The Home Secretary said that his proposal for a partial ban on handguns on a whipped vote through the House of Commons would somehow allow the people of Dunblane--by that, I think that he means the parents of the murdered and injured children, the injured teachers and the family of Gwen Mayor--to draw a line under the events of 13 March. As somebody who knows those people and lives in the same town, I have to tell him that a partial ban on those weapons of destruction, those easily concealed, easily carried and all too easily used handguns, will allow no line to be drawn. Nor will such a ban draw a line under the real fear in the wider community that the remaining 40,000 handguns--20,000 of which are semi-automatic repeater pistols--will continue to represent a serious danger to public safety.

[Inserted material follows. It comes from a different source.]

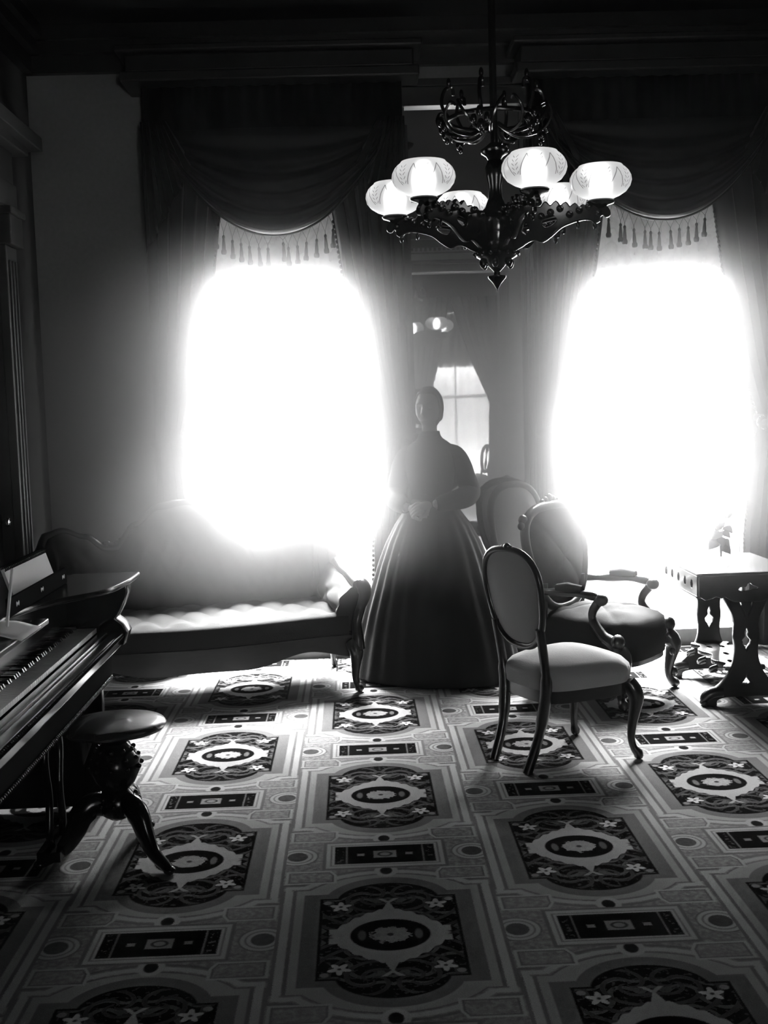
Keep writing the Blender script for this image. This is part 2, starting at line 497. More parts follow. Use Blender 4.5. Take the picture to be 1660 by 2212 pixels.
# ================================================================== SETTING
XL, XR, YB, YM, YR, ZC = -1.90, 3.36, 7.20, -1.0, -4.0, 3.85
st_ = lambda o: tag(o, kind='structure')
st_(MB().box(XL - .3, XR + .3, YR - .4, YB + .35, -.12, -.013).build('floor', M['floorwood'], smooth=False))
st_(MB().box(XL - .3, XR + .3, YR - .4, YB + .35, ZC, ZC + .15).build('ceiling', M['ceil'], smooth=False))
W1 = (-1.03, .17); W2 = (1.26, 2.46); WZ0, WZ1 = .10, 3.05
mb = MB()
for a, b_ in ((XL - .3, W1[0]), (W1[1], W2[0]), (W2[1], XR + .3)): mb.box(a, b_, YB, YB + .32, -.013, ZC)
for a, b_ in (W1, W2): mb.box(a, b_, YB, YB + .32, WZ1, ZC).box(a, b_, YB, YB + .32, -.013, WZ0)
st_(mb.build('wall_back', M['wall'], smooth=False))
DY0, DY1, DZ = 5.45, 6.40, 2.56
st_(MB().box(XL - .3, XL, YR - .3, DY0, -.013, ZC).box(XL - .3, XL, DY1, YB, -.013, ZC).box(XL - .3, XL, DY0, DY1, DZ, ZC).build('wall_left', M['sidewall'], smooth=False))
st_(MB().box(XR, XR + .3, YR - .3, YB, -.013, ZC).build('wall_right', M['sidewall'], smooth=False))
OX0, OX1, OZ = -.55, 1.95, 3.28
st_(MB().box(XL, OX0, YM - .2, YM, -.013, ZC).box(OX1, XR, YM - .2, YM, -.013, ZC).box(OX0, OX1, YM - .2, YM, OZ, ZC).build('wall_middle', M['wall'], smooth=False))
W3 = (.98, 2.28)
st_(MB().box(XL, W3[0], YR - .3, YR, -.013, ZC).box(W3[1], XR, YR - .3, YR, -.013, ZC).box(W3[0], W3[1], YR - .3, YR, 3.0, ZC).box(W3[0], W3[1], YR - .3, YR, -.013, .3).build('wall_rear', M['sidewall'], smooth=False))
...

Although we shall be debating the matter again when we see the Government's precise proposals, I should like to make three simple points in considering what has been said in this debate. Dealing with the menace represented by handguns is not some sort of sop to the parents of Dunblane. Their feelings are deep, profound and understandable to any human being, but they were not the only reason why people were shocked to learn that on 13 March 200,000 handguns were held in homes all over Britain. Thus the demand for a full ban on the civilian use of handguns comes from every part of Britain and every kind of person, not simply from one small community that was afflicted by evil on that day in March.
The hon. Member for Luton, North (Mr. Carlisle), who participated earlier in this debate but has since evacuated the Chamber, said that the Dunblane parents and those who spoke for them were hysterical and emotional. He referred specifically to Mr. Les Morton, one of the bereaved fathers who spoke on the day that the Cullen report was published. His comments touched a new low for a Member of this House. He is an individual known for hysterical response on occasions. I am glad, however, that Tory Members dissociated themselves from what he said on that day. I only wish that the Secretary of State for Scotland, the Home Secretary and the Prime Minister had done so publicly as well, as that might have mended some of the wounds caused by what the hon. Gentleman said.

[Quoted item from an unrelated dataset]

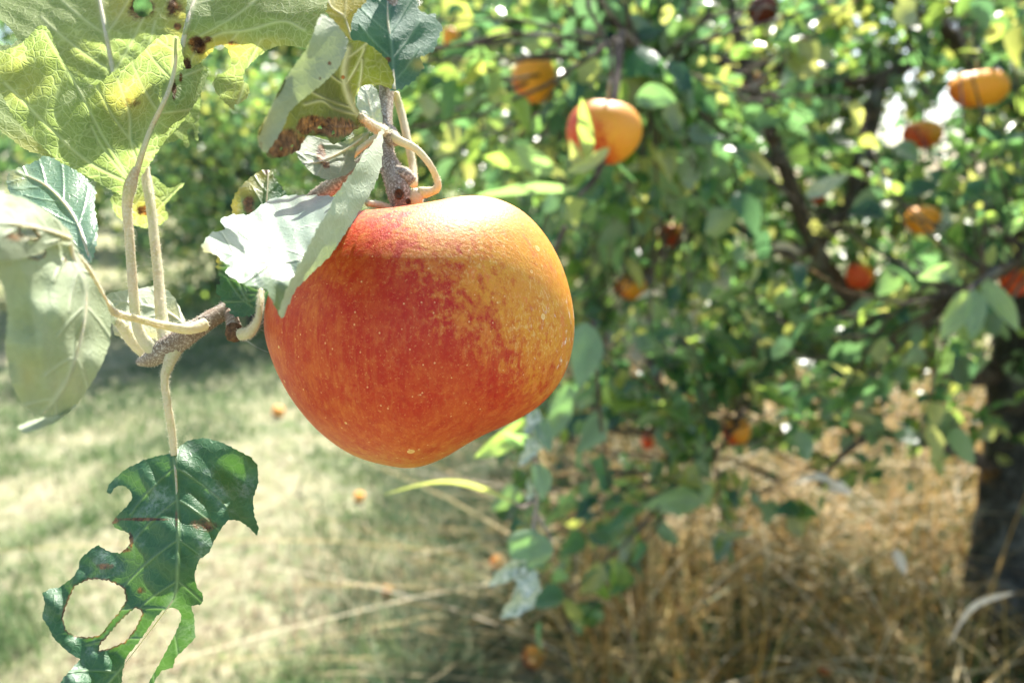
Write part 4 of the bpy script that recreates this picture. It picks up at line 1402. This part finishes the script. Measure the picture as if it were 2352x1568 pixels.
# 16 the hanging dark leaf eaten to ribbons
near_leaf(BR, [(400, 1041), (412, 1025), (432, 1011), (472, 1005), (512, 1017), (552, 1037), (576, 1049), (592, 1069), (593, 1109), (581, 1145), (583, 1181), (595, 1213), (590, 1230), (572, 1210), (548, 1194), (524, 1193), (508, 1213), (492, 1241), (480, 1269), (456, 1285), (446, 1321), (452, 1349), (467, 1365), (464, 1387), (438, 1390), (446, 1417), (448, 1465), (422, 1491), (402, 1509), (398, 1533), (372, 1538), (358, 1557), (345, 1590), (330, 1590), (352, 1548), (366, 1524), (384, 1490), (402, 1455), (417, 1421), (415, 1405), (400, 1394), (376, 1398), (356, 1418), (336, 1449), (316, 1477), (290, 1507), (281, 1541), (276, 1600), (220, 1640), (120, 1620), (144, 1557), (172, 1527), (186, 1512), (172, 1507), (152, 1493), (124, 1465), (108, 1433), (96, 1417), (104, 1385), (96, 1361), (118, 1350), (136, 1349), (168, 1325), (182, 1301), (182, 1285), (204, 1265), (224, 1251), (248, 1265), (276, 1271), (299, 1250), (296, 1222), (268, 1214), (256, 1201), (272, 1181), (292, 1161), (306, 1141), (296, 1121), (280, 1113), (264, 1118), (253, 1136), (244, 1129), (252, 1109), (288, 1077), (328, 1057), (368, 1045)],
          [(400, 1041, .222), (472, 1005, .226), (590, 1075, .228), (590, 1220, .219), (500, 1110, .221), (405, 1200, .214), (250, 1130, .223), (300, 1080, .2225), (260, 1200, .218), (230, 1260, .222), (410, 1350, .208), (460, 1375, .214), (350, 1420, .208), (110, 1400, .216), (180, 1500, .213), (440, 1450, .216), (350, 1570, .222), (200, 1580, .206), (520, 1040, .222)],
          M_UPPER, [(400, 1041), (405, 1110), (409, 1200), (408, 1300), (400, 1370), (350, 1440), (290, 1520), (220, 1600)], 7, 190, latang=58,
          holes=[[(200, 1331), (172, 1345), (156, 1381), (144, 1417), (152, 1449), (176, 1461), (215, 1462), (232, 1456), (250, 1432), (272, 1406), (290, 1378), (284, 1349), (248, 1333), (224, 1329)], [(242, 1466), (258, 1446), (288, 1414), (312, 1394), (328, 1406), (312, 1441), (288, 1473), (250, 1488), (226, 1494), (232, 1476)]],
          spots=[(330, 1192, 78, 5, .75), (300, 1240, 8, 24, .75), (286, 1262, 20, 8, .75), (240, 1300, 30, 10, .6), (470, 1205, 42, 24, .55), (325, 1355, 18, 12, .5), (262, 1195, 14, 9, .8), (405, 1190, 5, 28, .6)], yellow=[],
          serr=2.2, period=17, seed=20, mw=4.5, lw=2.4, midr=(3, 1.2), ruffle=.0012, wave=.0004, step=3.6,
          stalk=([(398, 802, .2205), (388, 835, .220), (378, 870, .220), (385, 930, .220), (394, 985, .221), (400, 1045, .2215)], [20, 13, 8.5, 8.5, 9, 7]), label='dark green leaf eaten to ribbons hanging at the lower left')
# other stalks by the apple
twig_part('leaf_stalk', [
    ([(893, 305, .238), (915, 322, .234), (955, 342, .231), (985, 375, .230), (1003, 410, .231), (1005, 430, .2315), (990, 440, .232), (962, 443, .232)], [14, 10.5, 8.5, 7.8, 7.6, 8.5, 10, 15]),
    ([(908, 215, .252), (922, 260, .25), (938, 330, .246), (948, 380, .243), (950, 425, .238)], [9, 9, 9, 9, 10]),
    ([(842, 466, .222), (870, 470, .226), (898, 480, .230)], [7, 8, 8]),
    ([(806, 362, .24), (830, 340, .238), (862, 318, .238), (884, 306, .239)], [7, 7, 8, 9]),
], M_PET, 36, 900, seed=6)


# ------------------------------------------------------------------ the apple in front
def hero_apple():
    cx_, cy_, d0 = 968, 758, .236
    sil = [(613, 758), (617, 700), (638, 640), (680, 575), (735, 520), (790, 488), (850, 470), (910, 462), (960, 456), (1010, 451), (1085, 447), (1145, 455), (1200, 480), (1250, 530), (1290, 600), (1312, 670), (1322, 738), (1318, 800), (1300, 860), (1268, 908), (1230, 942), (1180, 968), (1120, 995), (1075, 1020), (1030, 1050), (985, 1070), (945, 1077), (890, 1068), (822, 1048), (760, 1008), (704, 951), (660, 886), (631, 822)]
    sil = np.array(sil, float) - [cx_, cy_]
    sil[:, 1] *= -1
    a = np.arctan2(sil[:, 1], sil[:, 0])
    r = np.hypot(sil[:, 0], sil[:, 1])
    o = a.argsort()
    a, r = a[o], r[o]
    na, nb = 220, 130
    ang = np.linspace(-math.pi, math.pi, na, endpoint=False)
    rr = np.interp(ang, np.concatenate([a - 2 * math.pi, a, a + 2 * math.pi]), np.tile(r, 3))
    for _ in range(10):
        rr = .25 * np.roll(rr, 1) + .5 * rr + .25 * np.roll(rr, -1)
    sc = .984 * d0 / FPX          # the outline of a round body is seen a little in front of its centre
    rr = rr * sc
    mean = rr.mean()
    c0 = P(cx_, cy_, d0)
    V = [[0, 0, -1]]
    V = []
    for i in range(nb + 1):
        b = math.pi * i / nb
        for k in range(na):
            w = math.sin(b) ** 1.2
            R_ = mean * (1 - w) + rr[k] * w
            V.append([math.cos(ang[k]) * R_ * math.sin(b), -math.cos(b) * mean * .97, math.sin(ang[k]) * R_ * math.sin(b)])
    V = np.array(V)     # x right, y away along the view, z up in the picture
    # hollow round the stalk, a little behind the middle
    sx, sy = -.11 * mean, -.03 * mean
    rad = np.hypot(V[:, 0] - sx, V[:, 1] - sy)
    V[:, 2] -= np.where(V[:, 2] > 0, .27 * mean * np.exp(-(rad / (.26 * mean)) ** 2), 0)
    # gentle ribs
    th = np.arctan2(V[:, 1] - sy, V[:, 0] - sx)
    V *= (1 + .008 * np.cos(5 * th + .7) * np.clip(1 - np.abs(V[:, 2]) / mean, 0, 1))[:, None]
    # hollow for the calyx underneath, turned away
    rad = np.hypot(V[:, 0] - .22 * mean, V[:, 1] - .30 * mean)
    V[:, 2] += np.where(V[:, 2] < 0, .22 * mean * np.exp(-(rad / (.22 * mean)) ** 2), 0)
    Wv = c0 + V[:, 0:1] * RIGHT + V[:, 1:2] * FWD + V[:, 2:3] * UP
    F = [[i * na + k, (i + 1) * na + k, (i + 1) * na + (k + 1) % na, i * na + (k + 1) % na] for i in range(nb) for k in range(na)]
    root = empty('apple', c0, 'big ripe red and golden apple hanging in sharp focus in the middle', 'apple')
    ob = mesh_obj('skin', Wv, F, apple_material(True, 'apple_skin'), root)
    bm = bmesh.new()
    bm.from_mesh(ob.data)
    bmesh.ops.remove_doubles(bm, verts=bm.verts, dist=1e-6)
    bmesh.ops.recalc_face_normals(bm, faces=bm.faces)
    bm.to_mesh(ob.data)
    bm.free()
    m = MB()
    s0 = c0 + sx * RIGHT + sy * FWD + (.60 * mean) * UP
    pts = [s0, c0 + sx * RIGHT + sy * FWD + .72 * mean * UP, P(945, 478, .236), P(952, 455, .2325), P(965, 442, .2315)]
    VV, NN = m.tube(pts, [.0016, .0018, .0022, .0027, .0018], 22, 12, .05, seed=8)
    m.fuzz(VV, NN, 900, .0006, 1, 5)
    m.build('stem', M_PET, root, mats=[M_PET, M_FUZZ])
    m = MB()
    cb = c0 + .22 * mean * RIGHT + .32 * mean * FWD - .62 * mean * UP
    for k in range(5):
        q = k * 1.257
        dv = (math.cos(q) * RIGHT + math.sin(q) * FWD - .9 * UP) * .006
        m.tube([cb, cb + dv * .6, cb + dv + .002 * (math.cos(q) * RIGHT)], [.0016, .0013, .0003], 5, 6)
    m.build('calyx', M_DEAD, root)
    return c0, mean


hero_apple()

# spider silk from the stub to the apple
m = MB()
r_ = np.random.default_rng(3)
for k in range(16):
    a = P(588 + r_.uniform(-14, 8), 728 + r_.uniform(-16, 26), .221)
    b = P(618 + r_.uniform(-4, 18), 738 + r_.uniform(-14, 14), .226)
    m.tube([a, (a + b) / 2 + r_.normal(size=3) * .0008, b], [.00003] * 3, 6, 4)
a, b = P(556, 775, .223), P(640, 815, .226)
m.tube([a, (a + b) / 2 - UP * .0008, b], [.00002] * 3, 8, 4)
tag(m.build('spider_silk', M_SILK), 'fine white spider threads between the broken stub and the left side of the apple', 'spider silk')


# ------------------------------------------------------------------ leaves and twigs in the middle distance
def blade(mb, base, tip, wpx, col_, bendv=(0, 0), roll=0.0, fold=.35, m=0, seed=0, rag=.0):
    """one bent leaf between two photo points (px, py, distance); wpx = full width"""
    r_ = np.random.default_rng(seed)
    b, t = P(*base), P(*tip)
    ax = t - b
    L = np.linalg.norm(ax)
    ax = ax / L
    vd = (b + t) / 2 - CAM
    vd /= np.linalg.norm(vd)
    s = np.cross(ax, vd)
    s /= np.linalg.norm(s)
    n_ = np.cross(s, ax)
    s2 = s * math.cos(roll) + n_ * math.sin(roll)
    n2 = np.cross(s2, ax)
    half = wpx / 2 / FPX * (base[2] + tip[2]) / 2
    NL, NW = 14, 8
    V, C = [], []
    for i in range(NL + 1):
        u = i / NL
        w = half * (math.sin(math.pi * min(1, u ** .8 * 1.0)) ** .75 if 0 < u < 1 else 0.02)
        c = b + ax * L * u + (RIGHT * bendv[0] - UP * bendv[1]) / FPX * base[2] * math.sin(math.pi * u)
        for j in range(NW + 1):
            q = (j / NW - .5) * 2
            jag = 1 + (rag * r_.normal() if abs(q) > .9 else 0)
            z = fold * half * abs(q) + .12 * half * math.sin(9 * u + 3 * q + seed)
            V.append(c + s2 * w * q * jag - n2 * z * (w / (half + 1e-9)))
            C.append(np.array(col_) * (1 + .25 * (abs(q) < .13)) * r_.uniform(.9, 1.1))
    F = [[i * (NW + 1) + j, i * (NW + 1) + j + 1, (i + 1) * (NW + 1) + j + 1, (i + 1) * (NW + 1) + j] for i in range(NL) for j in range(NW)]
    mb.add(V, F, np.array(C), m)


def add_blade(parent, *a, mat=None, label=None, **k):
    mb = MB()
    blade(mb, *a, **k)
    o = mb.build('leaf', mat or M_CROWN, parent)
    if label:
        o['label'] = label
    return o


G1, G2, G3, MILD, YEL, STRAW = (.05, .13, .055), (.10, .20, .10), (.16, .27, .07), (.42, .48, .42), (.15, .19, .07), (.48, .38, .24)
M_MILD = plain('mildewed_leaf', (.22, .31, .17), (.74, .75, .62), 260, .7, 500, .0006)
M_STRAW = plain('dry_leaf', (.60, .48, .34), (.85, .76, .62), 120, .7, 400, .0008)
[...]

This issue naturally concerns emotion and the point that must be grasped is that it has been under consideration for the past seven months. None of us was absent from the debate that took place in the country. I accept that we were waiting for Lord Cullen's report. Lord Cullen is a learned judge who was chosen in consultation with this side of the House. I helped to write the terms of reference that he worked towards, and I asked the parliamentary question that led to his appointment to look at the circumstances surrounding the shooting. But he is not a royal commission. Neither is he some oracle nor the fount of all knowledge. We saw what went on at the hearings in the Albert hall in Stirling. The Secretary of State and myself gave evidence to the inquiry and saw the evidence as it piled up.